## [Work to do]
Please quote exactly the opening lines of the data, from the first line to the one where "rnd = random.Random(7)" appears.

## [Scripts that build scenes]
****
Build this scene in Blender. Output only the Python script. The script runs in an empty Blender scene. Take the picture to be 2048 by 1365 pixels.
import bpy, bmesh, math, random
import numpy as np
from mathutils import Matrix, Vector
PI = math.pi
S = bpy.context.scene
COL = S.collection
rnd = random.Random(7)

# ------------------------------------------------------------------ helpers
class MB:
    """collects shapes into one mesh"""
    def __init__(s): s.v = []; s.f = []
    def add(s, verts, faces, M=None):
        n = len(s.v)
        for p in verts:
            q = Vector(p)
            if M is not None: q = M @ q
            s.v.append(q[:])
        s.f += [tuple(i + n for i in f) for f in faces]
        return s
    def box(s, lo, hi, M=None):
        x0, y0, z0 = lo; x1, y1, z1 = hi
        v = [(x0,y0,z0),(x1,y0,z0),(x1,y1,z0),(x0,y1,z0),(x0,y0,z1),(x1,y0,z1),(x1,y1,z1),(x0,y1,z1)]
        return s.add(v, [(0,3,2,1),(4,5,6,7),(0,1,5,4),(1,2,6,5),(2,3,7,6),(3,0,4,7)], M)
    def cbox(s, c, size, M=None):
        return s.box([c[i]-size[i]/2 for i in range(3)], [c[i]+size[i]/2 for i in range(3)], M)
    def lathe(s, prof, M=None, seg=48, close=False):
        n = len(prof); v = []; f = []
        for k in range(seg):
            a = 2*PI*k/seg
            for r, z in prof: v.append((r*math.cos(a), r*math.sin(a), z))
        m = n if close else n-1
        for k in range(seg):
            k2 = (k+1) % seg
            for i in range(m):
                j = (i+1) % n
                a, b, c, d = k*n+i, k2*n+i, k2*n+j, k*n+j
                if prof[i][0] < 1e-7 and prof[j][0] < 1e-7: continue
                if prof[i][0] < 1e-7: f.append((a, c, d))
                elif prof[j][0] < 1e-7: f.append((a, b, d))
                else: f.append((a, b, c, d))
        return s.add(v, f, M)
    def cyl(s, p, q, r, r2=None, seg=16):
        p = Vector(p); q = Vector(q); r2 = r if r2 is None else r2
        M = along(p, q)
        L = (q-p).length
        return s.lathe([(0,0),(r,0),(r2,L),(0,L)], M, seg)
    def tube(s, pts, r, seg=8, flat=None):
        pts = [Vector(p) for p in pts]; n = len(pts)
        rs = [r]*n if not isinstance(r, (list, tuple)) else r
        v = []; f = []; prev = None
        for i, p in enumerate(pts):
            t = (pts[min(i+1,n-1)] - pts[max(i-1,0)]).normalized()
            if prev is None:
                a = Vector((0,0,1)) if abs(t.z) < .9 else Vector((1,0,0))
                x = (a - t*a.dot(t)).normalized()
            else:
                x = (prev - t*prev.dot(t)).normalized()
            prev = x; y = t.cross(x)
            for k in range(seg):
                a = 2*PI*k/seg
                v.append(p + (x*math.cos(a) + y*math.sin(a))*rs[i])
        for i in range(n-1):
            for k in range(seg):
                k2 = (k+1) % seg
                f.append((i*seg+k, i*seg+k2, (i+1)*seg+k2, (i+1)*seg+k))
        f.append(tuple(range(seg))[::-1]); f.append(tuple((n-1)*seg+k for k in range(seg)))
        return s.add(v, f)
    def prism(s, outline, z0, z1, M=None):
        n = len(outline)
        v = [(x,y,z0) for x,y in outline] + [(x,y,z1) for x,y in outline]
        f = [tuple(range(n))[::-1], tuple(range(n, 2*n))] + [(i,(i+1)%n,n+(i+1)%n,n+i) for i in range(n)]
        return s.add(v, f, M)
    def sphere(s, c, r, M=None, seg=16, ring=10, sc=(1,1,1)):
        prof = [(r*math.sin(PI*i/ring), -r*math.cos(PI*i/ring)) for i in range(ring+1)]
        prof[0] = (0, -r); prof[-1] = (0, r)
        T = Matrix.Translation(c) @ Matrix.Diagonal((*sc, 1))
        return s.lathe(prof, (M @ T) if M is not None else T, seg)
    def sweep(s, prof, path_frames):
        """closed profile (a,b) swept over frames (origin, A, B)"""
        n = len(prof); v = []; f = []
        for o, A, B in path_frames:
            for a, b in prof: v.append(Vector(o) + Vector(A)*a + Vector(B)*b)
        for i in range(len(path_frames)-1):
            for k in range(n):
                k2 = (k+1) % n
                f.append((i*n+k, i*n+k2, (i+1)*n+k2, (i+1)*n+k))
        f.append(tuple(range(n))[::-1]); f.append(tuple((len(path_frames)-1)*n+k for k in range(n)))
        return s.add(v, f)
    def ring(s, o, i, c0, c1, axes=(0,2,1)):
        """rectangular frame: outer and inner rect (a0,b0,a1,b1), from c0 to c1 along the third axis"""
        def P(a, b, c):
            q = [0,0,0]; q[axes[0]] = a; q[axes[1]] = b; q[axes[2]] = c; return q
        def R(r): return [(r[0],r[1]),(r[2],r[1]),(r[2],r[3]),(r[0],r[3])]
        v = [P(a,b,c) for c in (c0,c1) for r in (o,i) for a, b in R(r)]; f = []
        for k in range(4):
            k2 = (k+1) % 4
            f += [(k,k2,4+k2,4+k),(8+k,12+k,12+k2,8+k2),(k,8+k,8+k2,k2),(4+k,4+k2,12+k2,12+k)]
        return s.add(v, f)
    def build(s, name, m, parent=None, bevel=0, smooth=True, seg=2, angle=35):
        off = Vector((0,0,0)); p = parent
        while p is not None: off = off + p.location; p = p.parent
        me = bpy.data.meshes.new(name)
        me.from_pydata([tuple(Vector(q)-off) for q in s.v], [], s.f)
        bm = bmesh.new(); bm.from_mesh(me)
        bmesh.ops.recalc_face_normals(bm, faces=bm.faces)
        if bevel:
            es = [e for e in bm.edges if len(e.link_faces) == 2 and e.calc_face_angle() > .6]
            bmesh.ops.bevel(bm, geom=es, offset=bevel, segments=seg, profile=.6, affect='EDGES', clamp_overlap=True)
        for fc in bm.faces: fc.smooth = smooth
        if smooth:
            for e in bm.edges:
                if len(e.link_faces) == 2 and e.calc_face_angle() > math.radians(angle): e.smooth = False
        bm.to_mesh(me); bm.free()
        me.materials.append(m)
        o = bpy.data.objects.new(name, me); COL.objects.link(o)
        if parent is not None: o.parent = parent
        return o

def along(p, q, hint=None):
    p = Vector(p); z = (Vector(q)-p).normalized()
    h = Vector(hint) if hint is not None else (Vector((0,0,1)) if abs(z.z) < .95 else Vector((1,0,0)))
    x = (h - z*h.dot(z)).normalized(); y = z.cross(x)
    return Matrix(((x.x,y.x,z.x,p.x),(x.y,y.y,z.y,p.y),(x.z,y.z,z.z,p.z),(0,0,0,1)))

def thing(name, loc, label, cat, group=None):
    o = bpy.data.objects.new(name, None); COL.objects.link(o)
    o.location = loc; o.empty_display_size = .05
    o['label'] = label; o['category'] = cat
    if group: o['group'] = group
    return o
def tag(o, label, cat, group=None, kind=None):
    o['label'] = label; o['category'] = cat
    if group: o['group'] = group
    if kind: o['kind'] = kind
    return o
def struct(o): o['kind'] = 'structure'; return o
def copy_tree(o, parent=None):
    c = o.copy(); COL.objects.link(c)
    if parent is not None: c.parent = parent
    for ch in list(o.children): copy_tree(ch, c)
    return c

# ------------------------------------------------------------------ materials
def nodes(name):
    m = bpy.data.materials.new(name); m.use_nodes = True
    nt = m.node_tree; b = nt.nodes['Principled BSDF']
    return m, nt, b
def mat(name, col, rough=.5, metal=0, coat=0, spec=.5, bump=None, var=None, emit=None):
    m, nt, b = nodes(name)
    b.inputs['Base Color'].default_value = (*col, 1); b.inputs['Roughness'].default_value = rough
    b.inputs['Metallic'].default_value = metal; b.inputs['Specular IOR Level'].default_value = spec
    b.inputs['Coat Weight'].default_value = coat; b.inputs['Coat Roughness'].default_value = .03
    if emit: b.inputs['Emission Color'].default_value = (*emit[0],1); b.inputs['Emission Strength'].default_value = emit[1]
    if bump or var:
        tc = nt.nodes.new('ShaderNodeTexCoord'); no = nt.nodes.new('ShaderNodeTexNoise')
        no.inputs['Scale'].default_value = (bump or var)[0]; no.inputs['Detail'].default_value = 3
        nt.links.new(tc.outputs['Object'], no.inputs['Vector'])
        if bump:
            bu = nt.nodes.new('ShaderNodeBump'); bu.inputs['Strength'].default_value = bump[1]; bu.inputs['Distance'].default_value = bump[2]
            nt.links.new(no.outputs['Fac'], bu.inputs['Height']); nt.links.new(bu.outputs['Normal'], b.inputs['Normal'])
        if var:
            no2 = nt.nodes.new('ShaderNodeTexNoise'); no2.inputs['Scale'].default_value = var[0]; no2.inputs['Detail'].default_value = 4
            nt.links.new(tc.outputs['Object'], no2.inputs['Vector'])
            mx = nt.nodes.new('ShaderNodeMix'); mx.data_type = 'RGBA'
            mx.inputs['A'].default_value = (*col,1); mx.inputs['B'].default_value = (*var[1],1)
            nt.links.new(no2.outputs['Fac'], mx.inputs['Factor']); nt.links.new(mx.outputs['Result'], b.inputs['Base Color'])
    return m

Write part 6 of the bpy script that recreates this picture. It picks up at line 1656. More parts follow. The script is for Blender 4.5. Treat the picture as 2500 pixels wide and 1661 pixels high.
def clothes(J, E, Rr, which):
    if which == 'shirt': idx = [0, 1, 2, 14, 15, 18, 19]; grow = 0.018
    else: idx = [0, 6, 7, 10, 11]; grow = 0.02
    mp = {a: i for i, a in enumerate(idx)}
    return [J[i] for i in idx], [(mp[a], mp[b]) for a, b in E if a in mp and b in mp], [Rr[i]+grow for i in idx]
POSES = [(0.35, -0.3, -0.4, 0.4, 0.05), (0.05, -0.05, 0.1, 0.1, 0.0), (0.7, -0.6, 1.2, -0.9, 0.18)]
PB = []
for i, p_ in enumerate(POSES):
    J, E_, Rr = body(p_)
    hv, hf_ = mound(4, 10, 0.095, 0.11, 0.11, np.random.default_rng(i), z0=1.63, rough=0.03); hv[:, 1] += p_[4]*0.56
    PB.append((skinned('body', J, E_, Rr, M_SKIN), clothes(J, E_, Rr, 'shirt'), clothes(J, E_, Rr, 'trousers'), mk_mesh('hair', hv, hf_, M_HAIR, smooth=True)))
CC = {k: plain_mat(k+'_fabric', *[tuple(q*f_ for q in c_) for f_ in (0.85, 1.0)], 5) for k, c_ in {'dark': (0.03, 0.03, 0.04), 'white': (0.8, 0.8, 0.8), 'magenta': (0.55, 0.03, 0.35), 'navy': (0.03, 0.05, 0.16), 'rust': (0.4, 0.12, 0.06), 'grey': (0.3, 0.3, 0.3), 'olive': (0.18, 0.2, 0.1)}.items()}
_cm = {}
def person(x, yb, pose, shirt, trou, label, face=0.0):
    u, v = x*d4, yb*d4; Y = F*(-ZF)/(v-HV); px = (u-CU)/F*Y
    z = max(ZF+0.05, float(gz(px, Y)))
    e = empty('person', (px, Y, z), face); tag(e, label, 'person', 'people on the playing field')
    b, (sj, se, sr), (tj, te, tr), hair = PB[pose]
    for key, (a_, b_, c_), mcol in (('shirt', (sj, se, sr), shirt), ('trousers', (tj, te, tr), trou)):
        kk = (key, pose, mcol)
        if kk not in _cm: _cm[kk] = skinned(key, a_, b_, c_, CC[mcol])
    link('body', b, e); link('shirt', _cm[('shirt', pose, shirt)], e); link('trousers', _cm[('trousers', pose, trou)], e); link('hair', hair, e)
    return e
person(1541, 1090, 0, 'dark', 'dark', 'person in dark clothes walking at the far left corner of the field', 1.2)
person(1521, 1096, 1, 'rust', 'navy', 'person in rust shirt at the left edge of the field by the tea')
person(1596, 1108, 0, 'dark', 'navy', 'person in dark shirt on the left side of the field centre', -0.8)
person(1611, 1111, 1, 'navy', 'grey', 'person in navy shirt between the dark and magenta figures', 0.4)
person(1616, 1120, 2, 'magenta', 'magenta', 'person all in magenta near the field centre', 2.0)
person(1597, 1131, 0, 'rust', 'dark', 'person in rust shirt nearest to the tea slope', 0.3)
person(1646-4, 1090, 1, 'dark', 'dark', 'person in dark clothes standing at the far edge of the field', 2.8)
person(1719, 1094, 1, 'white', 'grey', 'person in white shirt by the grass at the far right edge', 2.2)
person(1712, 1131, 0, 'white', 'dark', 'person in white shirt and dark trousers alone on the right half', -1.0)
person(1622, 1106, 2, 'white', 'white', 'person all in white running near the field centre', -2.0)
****
## [Full output]
Build this scene in Blender. Output only the Python script. The script runs in an empty Blender scene. Take the picture to be 2048 by 1365 pixels.
import bpy, bmesh, math, random
import numpy as np
from mathutils import Matrix, Vector
PI = math.pi
S = bpy.context.scene
COL = S.collection
rnd = random.Random(7)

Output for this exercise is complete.